Há referências menores para Chucky (o Brinquedo Assassino), Street Fighter (sim, alguém solta um Hadouken), Mortal Kombat, Jurassic Park, Tartarugas Ninja, Batman, RoboCop, Halo, Star Wars e Star Trek (que é o tema do “funeral” pré-filmado no qual Halliday anuncia seu legado), dentre muitos outros. A citação favorita do excêntrico Halliday vem do Lex Luthor de Superman: O Filme: “Algumas pessoas podem ler Guerra e Paz e sair achando que se trata apenas de uma simples aventura. Outras podem ler os ingredientes em uma embalagem de chiclete e desvendar os segredos do Universo.” Na frente musical, o filme é embalado por clássicos de bandas como A-Ha, Van Halen, Duran Duran, Twisted Sister e Bee Gees.

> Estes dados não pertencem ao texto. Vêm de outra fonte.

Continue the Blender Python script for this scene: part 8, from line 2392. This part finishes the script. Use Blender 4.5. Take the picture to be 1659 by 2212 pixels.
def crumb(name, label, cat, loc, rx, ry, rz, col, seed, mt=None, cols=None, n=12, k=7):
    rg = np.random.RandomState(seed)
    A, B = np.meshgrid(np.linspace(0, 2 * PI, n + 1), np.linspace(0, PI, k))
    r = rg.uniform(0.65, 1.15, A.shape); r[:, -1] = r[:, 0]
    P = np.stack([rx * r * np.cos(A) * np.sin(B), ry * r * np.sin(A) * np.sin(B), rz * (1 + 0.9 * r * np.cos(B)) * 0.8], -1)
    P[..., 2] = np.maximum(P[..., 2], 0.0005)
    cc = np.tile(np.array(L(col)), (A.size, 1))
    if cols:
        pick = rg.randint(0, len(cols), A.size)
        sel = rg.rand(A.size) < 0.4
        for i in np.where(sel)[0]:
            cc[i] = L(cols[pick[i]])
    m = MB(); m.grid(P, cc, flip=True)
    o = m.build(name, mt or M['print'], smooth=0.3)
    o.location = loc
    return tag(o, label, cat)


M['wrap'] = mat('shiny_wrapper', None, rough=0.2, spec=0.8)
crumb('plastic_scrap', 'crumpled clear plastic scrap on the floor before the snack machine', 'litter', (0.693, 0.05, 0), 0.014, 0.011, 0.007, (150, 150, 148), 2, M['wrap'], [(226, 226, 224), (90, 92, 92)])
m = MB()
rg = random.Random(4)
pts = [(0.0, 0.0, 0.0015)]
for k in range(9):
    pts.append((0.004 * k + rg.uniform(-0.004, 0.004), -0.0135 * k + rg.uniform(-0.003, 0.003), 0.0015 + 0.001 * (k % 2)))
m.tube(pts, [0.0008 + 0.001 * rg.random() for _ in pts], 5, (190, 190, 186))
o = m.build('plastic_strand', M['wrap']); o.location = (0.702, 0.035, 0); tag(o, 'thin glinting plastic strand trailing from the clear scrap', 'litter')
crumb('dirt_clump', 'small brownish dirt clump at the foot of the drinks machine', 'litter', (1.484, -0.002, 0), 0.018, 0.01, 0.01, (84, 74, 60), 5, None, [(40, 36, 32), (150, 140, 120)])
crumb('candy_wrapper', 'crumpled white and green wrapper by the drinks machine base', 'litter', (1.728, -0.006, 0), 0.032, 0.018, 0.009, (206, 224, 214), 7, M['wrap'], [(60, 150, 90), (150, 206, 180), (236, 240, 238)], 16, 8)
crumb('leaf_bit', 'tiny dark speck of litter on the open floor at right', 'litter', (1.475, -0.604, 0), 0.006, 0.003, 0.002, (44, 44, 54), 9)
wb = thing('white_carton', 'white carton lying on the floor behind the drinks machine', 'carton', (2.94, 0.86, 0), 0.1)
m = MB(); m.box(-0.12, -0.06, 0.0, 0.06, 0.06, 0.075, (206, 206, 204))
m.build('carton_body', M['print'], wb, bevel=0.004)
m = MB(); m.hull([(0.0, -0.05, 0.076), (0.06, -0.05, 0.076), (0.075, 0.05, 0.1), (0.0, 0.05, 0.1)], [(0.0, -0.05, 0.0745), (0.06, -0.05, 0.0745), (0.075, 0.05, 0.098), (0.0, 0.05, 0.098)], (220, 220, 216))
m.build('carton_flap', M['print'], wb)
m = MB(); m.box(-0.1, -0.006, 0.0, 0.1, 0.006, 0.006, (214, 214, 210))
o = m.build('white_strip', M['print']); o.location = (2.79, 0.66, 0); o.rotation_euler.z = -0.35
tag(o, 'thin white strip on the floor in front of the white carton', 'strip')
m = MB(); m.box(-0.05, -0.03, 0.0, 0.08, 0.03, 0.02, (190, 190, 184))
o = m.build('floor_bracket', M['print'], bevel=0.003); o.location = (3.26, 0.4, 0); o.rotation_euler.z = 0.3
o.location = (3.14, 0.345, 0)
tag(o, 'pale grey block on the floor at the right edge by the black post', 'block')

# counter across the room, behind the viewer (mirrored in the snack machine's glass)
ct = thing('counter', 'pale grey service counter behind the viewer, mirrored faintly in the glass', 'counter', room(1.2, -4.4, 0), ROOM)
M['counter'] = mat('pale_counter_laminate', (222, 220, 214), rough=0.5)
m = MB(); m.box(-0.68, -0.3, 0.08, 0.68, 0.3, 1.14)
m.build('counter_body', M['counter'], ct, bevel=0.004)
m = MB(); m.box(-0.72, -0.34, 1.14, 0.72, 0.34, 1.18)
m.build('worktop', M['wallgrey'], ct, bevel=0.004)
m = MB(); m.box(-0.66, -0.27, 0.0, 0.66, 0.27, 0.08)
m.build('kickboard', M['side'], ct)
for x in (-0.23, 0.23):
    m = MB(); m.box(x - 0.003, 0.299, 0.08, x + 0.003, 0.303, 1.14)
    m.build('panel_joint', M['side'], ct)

Essa é mais uma produção que funciona, acima de tudo, como um divertido veículo de nostalgia, como as séries Stranger Things e Everything Sucks!, e os filmes Scott Pilgrim Contra o Mundo, Detona Ralph, Uma Aventura Lego e LEGO Batman: O Filme. Desses, o único que se iguala a Jogador Nº 1 em termos de referências pop é o também alucinante Uma Aventura Lego. Porém, essa animação tem um roteiro mais profundo e inspirado, lidando com temas como conformismo, autoritarismo e livre arbítrio, enquanto surpreende em seu ato final com um genuíno e tocante drama familiar.
Em suma, Jogador Nº 1 foi feito sob medida para explodir a cabeça dos nerds de plantão. Spielberg mostra que ainda tem seu “toque mágico” ao transformar um roteiro medíocre em uma experiência cinematográfica altamente satisfatória. O diretor usa com maestria centenas de referências à cultura pop para montar um greatest hits tanto de sua cinematografia quanto da infância e juventude das muitas pessoas que cresceram nas salas de cinema ou na frente da TV.